## The exercise
The material below has pictures in it. Set down only the lines from the line containing "Generate a Blender" through the line containing "PI = math.pi", word for word, and leave the pictures behind.

## Given data
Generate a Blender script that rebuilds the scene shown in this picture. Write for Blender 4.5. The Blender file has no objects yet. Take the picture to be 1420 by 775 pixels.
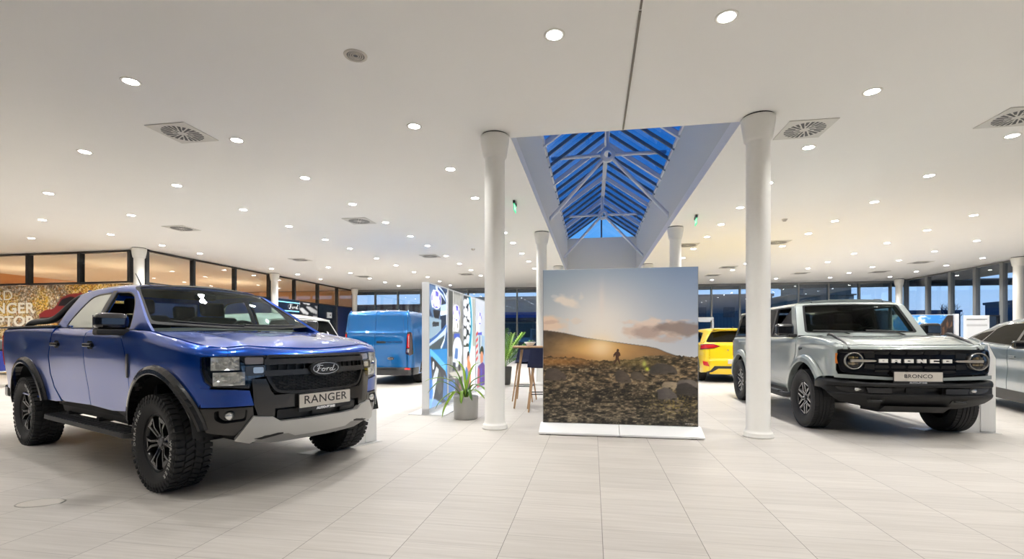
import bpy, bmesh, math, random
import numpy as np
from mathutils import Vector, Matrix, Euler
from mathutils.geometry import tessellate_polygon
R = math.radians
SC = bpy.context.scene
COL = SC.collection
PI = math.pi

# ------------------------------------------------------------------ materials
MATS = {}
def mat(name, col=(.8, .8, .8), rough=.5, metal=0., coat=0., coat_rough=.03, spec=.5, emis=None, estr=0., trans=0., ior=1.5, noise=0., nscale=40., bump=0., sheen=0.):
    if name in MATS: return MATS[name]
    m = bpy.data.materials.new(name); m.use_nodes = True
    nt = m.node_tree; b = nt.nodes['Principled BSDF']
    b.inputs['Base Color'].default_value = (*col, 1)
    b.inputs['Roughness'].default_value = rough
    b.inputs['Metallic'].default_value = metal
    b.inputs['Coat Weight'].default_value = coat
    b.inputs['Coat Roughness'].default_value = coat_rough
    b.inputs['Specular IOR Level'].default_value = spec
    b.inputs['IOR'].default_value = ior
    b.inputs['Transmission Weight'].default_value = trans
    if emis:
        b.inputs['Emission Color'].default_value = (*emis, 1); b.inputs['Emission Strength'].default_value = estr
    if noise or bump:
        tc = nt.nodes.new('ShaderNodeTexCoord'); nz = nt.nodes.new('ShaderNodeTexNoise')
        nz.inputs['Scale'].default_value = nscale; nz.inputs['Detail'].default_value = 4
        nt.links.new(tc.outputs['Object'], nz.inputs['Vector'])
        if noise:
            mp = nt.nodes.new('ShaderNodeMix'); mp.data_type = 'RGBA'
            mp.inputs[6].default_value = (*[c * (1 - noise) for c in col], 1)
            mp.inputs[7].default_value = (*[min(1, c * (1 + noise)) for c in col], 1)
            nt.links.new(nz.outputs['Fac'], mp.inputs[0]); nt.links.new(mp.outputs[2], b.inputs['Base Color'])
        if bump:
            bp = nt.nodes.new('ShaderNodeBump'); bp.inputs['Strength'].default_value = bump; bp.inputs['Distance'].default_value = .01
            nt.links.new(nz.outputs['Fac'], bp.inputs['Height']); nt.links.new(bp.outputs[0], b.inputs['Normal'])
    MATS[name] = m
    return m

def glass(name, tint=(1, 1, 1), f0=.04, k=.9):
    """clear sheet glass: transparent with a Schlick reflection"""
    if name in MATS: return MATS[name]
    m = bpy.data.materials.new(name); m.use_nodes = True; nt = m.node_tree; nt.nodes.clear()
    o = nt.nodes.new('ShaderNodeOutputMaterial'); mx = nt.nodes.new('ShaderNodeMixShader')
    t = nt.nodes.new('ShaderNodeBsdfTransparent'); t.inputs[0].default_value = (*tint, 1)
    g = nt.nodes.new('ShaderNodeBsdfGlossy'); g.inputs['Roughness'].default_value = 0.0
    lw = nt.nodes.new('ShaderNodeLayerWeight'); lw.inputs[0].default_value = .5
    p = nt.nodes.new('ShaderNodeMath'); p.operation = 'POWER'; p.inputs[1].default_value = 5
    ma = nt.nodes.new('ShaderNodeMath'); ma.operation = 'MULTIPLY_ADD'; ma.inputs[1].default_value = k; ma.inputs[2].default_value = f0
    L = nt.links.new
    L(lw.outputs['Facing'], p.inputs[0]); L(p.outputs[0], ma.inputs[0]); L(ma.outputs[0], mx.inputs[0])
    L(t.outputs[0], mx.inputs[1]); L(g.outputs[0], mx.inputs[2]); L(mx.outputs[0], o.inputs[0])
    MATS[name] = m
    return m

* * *

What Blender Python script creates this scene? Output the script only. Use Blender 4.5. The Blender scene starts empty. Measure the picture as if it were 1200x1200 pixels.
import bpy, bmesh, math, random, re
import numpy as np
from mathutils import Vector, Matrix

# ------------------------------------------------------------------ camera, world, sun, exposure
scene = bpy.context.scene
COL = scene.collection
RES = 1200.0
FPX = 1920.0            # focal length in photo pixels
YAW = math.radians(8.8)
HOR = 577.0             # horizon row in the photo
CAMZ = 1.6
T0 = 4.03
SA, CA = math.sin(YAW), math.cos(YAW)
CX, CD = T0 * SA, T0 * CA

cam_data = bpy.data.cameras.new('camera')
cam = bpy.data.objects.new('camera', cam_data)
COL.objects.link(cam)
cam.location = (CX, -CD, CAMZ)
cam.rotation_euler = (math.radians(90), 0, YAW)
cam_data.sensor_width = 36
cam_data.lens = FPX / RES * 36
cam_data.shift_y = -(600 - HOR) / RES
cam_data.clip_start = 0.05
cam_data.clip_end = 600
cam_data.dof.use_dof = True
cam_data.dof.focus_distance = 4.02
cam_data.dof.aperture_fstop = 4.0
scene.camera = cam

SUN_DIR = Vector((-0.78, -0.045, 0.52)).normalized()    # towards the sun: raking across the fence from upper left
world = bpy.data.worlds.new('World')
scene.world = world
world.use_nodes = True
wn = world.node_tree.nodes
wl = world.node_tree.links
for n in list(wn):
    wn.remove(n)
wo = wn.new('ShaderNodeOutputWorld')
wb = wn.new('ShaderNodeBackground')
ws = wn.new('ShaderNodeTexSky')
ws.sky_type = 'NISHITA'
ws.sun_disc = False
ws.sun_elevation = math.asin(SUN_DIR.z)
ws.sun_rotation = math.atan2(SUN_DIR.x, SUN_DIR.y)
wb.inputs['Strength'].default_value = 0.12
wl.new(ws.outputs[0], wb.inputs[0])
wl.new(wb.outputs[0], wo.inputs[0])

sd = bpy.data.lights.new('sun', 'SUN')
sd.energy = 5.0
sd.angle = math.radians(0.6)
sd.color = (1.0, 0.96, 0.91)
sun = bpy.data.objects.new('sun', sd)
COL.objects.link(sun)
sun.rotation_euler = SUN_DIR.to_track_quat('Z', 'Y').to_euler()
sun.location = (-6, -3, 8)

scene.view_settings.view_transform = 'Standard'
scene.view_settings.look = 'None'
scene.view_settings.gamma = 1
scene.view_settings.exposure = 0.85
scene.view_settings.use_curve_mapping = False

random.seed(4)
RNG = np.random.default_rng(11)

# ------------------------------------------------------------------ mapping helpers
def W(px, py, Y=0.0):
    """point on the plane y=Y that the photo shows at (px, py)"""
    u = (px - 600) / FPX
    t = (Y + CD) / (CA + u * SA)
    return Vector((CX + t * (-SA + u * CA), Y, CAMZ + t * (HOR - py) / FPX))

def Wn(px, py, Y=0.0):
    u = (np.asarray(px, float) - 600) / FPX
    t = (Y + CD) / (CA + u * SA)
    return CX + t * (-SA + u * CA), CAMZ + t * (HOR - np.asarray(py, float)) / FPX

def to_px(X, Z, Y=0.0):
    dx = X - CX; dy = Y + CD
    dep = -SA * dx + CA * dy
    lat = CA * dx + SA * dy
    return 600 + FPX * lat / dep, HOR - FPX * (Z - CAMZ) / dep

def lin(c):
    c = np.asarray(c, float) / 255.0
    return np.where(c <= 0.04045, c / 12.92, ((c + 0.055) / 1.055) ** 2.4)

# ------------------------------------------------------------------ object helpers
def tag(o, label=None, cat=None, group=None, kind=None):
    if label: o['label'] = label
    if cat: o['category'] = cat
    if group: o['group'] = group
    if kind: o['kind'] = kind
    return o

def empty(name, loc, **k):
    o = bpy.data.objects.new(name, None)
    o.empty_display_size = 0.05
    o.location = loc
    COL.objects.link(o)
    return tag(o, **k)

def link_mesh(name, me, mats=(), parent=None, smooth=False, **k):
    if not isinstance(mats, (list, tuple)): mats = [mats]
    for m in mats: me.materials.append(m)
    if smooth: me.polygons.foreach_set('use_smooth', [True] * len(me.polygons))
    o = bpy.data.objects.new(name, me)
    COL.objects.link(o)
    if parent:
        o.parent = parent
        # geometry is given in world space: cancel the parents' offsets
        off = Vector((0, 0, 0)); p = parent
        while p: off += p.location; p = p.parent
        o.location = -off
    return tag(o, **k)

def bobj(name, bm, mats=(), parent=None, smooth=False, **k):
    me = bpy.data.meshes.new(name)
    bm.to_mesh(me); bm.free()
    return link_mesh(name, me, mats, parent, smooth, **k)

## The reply
Generate a Blender script that rebuilds the scene shown in this picture. Write for Blender 4.5. The Blender file has no objects yet. Take the picture to be 1420 by 775 pixels.
import bpy, bmesh, math, random
import numpy as np
from mathutils import Vector, Matrix, Euler
from mathutils.geometry import tessellate_polygon
R = math.radians
SC = bpy.context.scene
COL = SC.collection
PI = math.pi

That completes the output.